Through law of conservation of momentum, from newton’s 3rd law, the reflection of light photons upon a sail will result in a force acted on the sail by the change in photons momentum:
F(sail) = (delta p)sail / (delta t), and thus acceleration by:
A = f/m

Question 12

Describe:

How an object may travel in a circular path

Answer 12

Going through uniform circular motion, the object undergoes centripetal acceleration, which is directed towards the centre of the circle.
With radius a=v^2/r

Question 13

Describe:

Gravitational force and gravitational field strength

Answer 13

Objects with mass produce a gravitational field, other objects with mass experience a gravitational force when in the gravitational field of another mass towards said mass.

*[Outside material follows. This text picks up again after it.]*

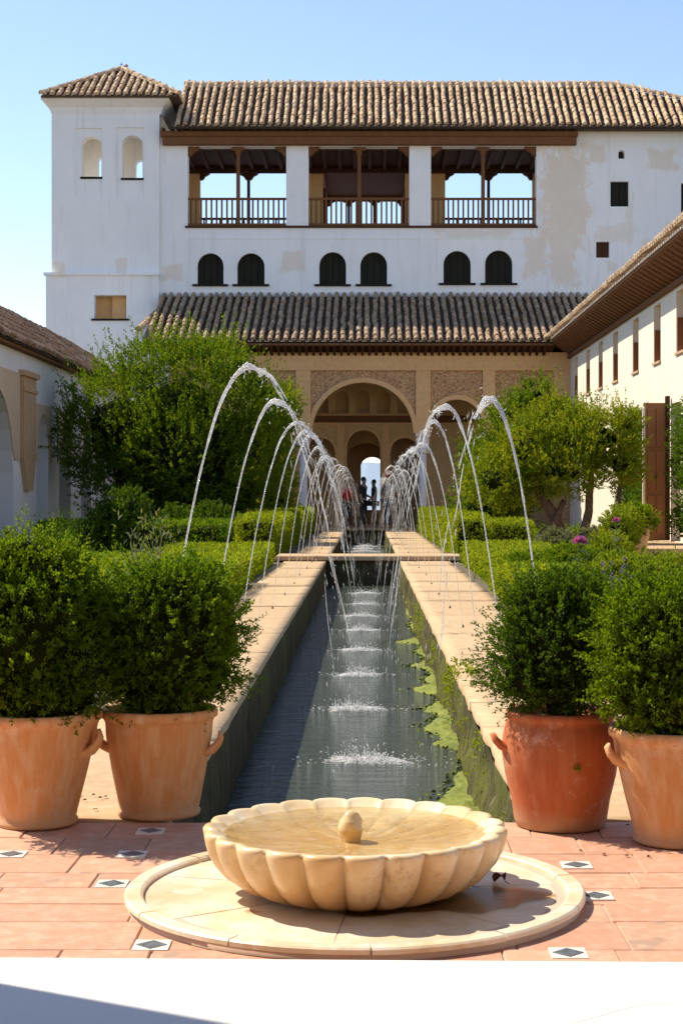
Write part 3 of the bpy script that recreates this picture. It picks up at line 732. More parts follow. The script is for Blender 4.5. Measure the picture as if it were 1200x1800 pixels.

Field strength, g, is the net force per unit mass at a point in the field.

Question 14

Define:

Newton’s law of universal gravitation

Answer 14

Every body in the universe attracts every other body with a force that is directly proportional to the product of the two masses and inversely proportional to the square of the distance between them.

Question 15

Explain:

gravitational forces are consistent with newton’s third law

Answer 15

As every force has an equal and opposite force, the gravitational forced induced onto object 1 by object two is equal to the gravitational force induced onto object 2 by object 1

Question 16

Explain:

Why centers of circular orbits must coincide with earth’s center of mass.

Answer 16

As the gravitational force which provides centripetal acceleration is directed to the earth’s centre of mass, if a satellite was not orbiting around the centre, the gravitational force would not be at right angles to the satellites motion, thus pulling the satellite into earth

Question 17

Derive:

V= Root(GM/r)

Answer 17

As F=(Gmm)/r^2 and F=ma, a=(V^2)/r

F=(Gmm)/r^2=(MV^2)/r
Root(GM)/r = V

Question 18

Describe:

Kepler’s first 2 laws of planetary motion

Answer 18

All planets move in elliptical orbits with the sun at one focus
A radius vector drawn from the sun to a planet sweeps equal areas in equal time intervals.

Question 19

Derive:

Keplars third law of motion

Answer 19

T^2 = 4pi^2 / GM x r^3

As V=root(GM)/r and V = (2Pir)/T

(GM)/r = (4pi^2r^2)/T^2 
T^2 = 4pi^2 / GM x r^3

Question 20

Explain:

Geostationary orbit factors

Answer 20

To be geostationary it needs to have a period of 24 hours and thus it needs to have a large radius.
Must travel in the same direction as earth’s rotation.

Question 21

Identify:

Applications of all the orbits.

Answer 21

Geostationary: large land coverage, communication between ground stations.
Large distance results in low quality images

Polar: High quality images, with other polar sats to produce large weather maps
Only observes parts of the earth each day

Question 22

State:

Newton’s postulates of relativity

Answer 22

The speed of light in a vacuum is an absolute constant

The laws of physics are the same in all inertial reference frames

Question 23

Define:

t(zero) from t=yt(zero)

Answer 23

T zero, is the time interval in the moving frame of reference and t is the time in the stationary observer’s frame of reference.

Question 24

Explain:

What occurs for a super fast object in an observer’s reference frame.

Answer 24

Time is slowed, mass increases, length contracts in direction of motion

Question 25

Define:

Proper length

Answer 25

l(zero) is the length of an object measured in a stationary frame.